Baur has written a book that is part memoir and part exposé of the factory farm system's treatment of animals. It is short but packs a lot in. Not unexpectedly, the author has frequent forays into "preachiness" which if you are not of a like mind can get tiring. (To be honest, it can get tiring even if you are.) Unfortunately, I doubt that many who are not like-minded will ever read this book.

Full disclosure: I am a vegetarian. I am not a vegan. While this book made me carefully consider veganism, in the end I decided against it but vowed to buy my eggs and dairy carefully to minimize my support of factory farms.

Confined animal feedlot operations (CAFOs) are one of the truly despicable inventions of the industrialized agricultural system. It is absolutely appalling and the fact that the USDA not only subsidizes it but encourages it infuriates me. Animals are sentient beings. They feel pain, fear, loneliness, and anger as well as happiness. Anyone who has ever owned a pet can tell you that. Yet, for some reason, because these animals are used for food they do not deserve the basic dignities that should be their right.

Treat a dog or a horse the way pigs are treated and the Humane Society is called. Yet here are billions of animals who give their lives so that we may eat in the manner we want and we treat them not with respect, but without thinking at all. Humans have become so far removed from the food supply chain that it is very hard to connect what is on our plates to what occurs on the farm. The idyllic picture of the family farm, cows peacefully grazing in the field next to the vegetable garden, is unfortunately no longer the norm. Through careful advertising, though, largescale agriculture tries to perpetuate that image.

It has been said that if slaughterhouses were made of glass most people would stop eating meat. But due to the high security around such places (and other aspects of CAFOs) most will never see how the cows that became that hamburger died. My coworker had the misfortune to wander onto the kill floor of a slaughterhouse. She is now a vegetarian.
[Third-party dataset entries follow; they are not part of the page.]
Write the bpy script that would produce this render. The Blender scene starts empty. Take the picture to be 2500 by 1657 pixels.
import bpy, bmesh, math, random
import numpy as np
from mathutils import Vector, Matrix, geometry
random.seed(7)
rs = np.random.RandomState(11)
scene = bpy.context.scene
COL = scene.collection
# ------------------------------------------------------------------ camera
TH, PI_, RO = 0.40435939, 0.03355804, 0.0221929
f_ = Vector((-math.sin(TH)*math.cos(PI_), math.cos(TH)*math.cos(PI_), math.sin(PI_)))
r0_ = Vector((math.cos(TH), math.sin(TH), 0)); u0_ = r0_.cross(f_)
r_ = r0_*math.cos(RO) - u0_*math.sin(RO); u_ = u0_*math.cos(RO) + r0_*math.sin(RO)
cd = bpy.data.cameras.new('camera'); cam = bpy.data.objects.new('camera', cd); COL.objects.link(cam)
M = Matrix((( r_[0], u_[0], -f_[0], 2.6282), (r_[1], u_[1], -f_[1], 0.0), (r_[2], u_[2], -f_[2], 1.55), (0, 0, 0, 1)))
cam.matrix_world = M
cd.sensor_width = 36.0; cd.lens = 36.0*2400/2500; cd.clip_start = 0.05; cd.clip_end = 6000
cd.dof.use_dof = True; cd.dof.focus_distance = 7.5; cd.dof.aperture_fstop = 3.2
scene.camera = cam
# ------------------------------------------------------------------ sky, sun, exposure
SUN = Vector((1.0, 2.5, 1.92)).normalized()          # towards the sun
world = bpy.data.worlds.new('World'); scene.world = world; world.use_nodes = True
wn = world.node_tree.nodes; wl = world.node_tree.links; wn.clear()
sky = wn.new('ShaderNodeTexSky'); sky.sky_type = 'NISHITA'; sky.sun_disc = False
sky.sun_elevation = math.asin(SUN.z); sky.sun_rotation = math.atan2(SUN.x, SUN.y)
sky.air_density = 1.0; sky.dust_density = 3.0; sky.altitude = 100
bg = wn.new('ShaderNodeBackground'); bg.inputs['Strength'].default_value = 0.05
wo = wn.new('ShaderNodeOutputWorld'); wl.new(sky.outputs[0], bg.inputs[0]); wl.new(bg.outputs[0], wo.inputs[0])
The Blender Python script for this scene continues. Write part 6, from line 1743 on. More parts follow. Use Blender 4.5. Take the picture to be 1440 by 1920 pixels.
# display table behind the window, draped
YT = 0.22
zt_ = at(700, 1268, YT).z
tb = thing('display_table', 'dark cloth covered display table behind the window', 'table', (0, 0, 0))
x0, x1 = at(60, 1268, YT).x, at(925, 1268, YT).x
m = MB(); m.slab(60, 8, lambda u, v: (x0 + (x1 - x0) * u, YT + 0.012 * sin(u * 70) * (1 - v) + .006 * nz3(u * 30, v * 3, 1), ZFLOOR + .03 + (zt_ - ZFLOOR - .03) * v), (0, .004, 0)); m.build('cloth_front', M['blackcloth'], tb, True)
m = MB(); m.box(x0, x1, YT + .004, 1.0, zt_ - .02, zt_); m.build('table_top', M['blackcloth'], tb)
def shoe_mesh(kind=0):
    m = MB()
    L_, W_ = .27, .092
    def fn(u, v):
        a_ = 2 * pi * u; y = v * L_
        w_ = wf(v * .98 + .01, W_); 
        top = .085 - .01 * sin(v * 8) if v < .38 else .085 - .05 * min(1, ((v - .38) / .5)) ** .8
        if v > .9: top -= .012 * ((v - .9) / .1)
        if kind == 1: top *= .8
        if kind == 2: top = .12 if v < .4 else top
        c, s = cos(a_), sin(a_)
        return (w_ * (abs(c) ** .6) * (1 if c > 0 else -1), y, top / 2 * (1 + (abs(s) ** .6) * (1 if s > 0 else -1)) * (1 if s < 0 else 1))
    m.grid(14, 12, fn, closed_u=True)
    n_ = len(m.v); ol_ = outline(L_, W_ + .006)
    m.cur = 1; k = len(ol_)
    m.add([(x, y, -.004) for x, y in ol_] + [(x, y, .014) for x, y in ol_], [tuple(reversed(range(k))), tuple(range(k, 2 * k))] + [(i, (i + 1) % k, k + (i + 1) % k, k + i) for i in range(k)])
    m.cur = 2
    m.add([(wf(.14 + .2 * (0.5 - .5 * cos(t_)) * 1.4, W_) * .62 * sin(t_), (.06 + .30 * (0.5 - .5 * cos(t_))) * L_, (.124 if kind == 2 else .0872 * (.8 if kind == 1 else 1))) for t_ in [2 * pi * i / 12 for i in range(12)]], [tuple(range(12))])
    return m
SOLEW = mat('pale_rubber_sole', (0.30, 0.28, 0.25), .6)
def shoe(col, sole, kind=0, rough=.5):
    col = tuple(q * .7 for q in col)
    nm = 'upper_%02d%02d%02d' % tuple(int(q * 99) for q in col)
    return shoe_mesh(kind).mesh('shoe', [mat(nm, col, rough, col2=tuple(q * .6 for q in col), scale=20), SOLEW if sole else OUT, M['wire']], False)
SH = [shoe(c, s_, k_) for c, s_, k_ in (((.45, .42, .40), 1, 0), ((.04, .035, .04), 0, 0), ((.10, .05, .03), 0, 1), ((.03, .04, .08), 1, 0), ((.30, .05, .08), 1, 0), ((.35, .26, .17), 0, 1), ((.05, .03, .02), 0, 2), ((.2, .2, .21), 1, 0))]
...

Why did I decide to not go vegan? I have known what occurs in CAFOs and in slaughterhouses for a long time. Nothing in this book shocked me, though it did touch me. I did not become vegetarian for moral reasons. I have no problems with killing invasive species that are damaging the environment. I do have a problem with the way we treat animals in this society. If every farm in the country was Polyface Farm, I might even eat meat again, but unfortunately they are not. There were some American Indian tribes that thanked the spirits of animals before they were killed because the animals gave their lives so the people could live. Perhaps we should return to that mentality. The sheer waste that occurs in industrial agriculture should make every environmentalist outraged -- not least, the waste in lives that are thrown away as acceptable losses to the system, and never even make it into the food supply.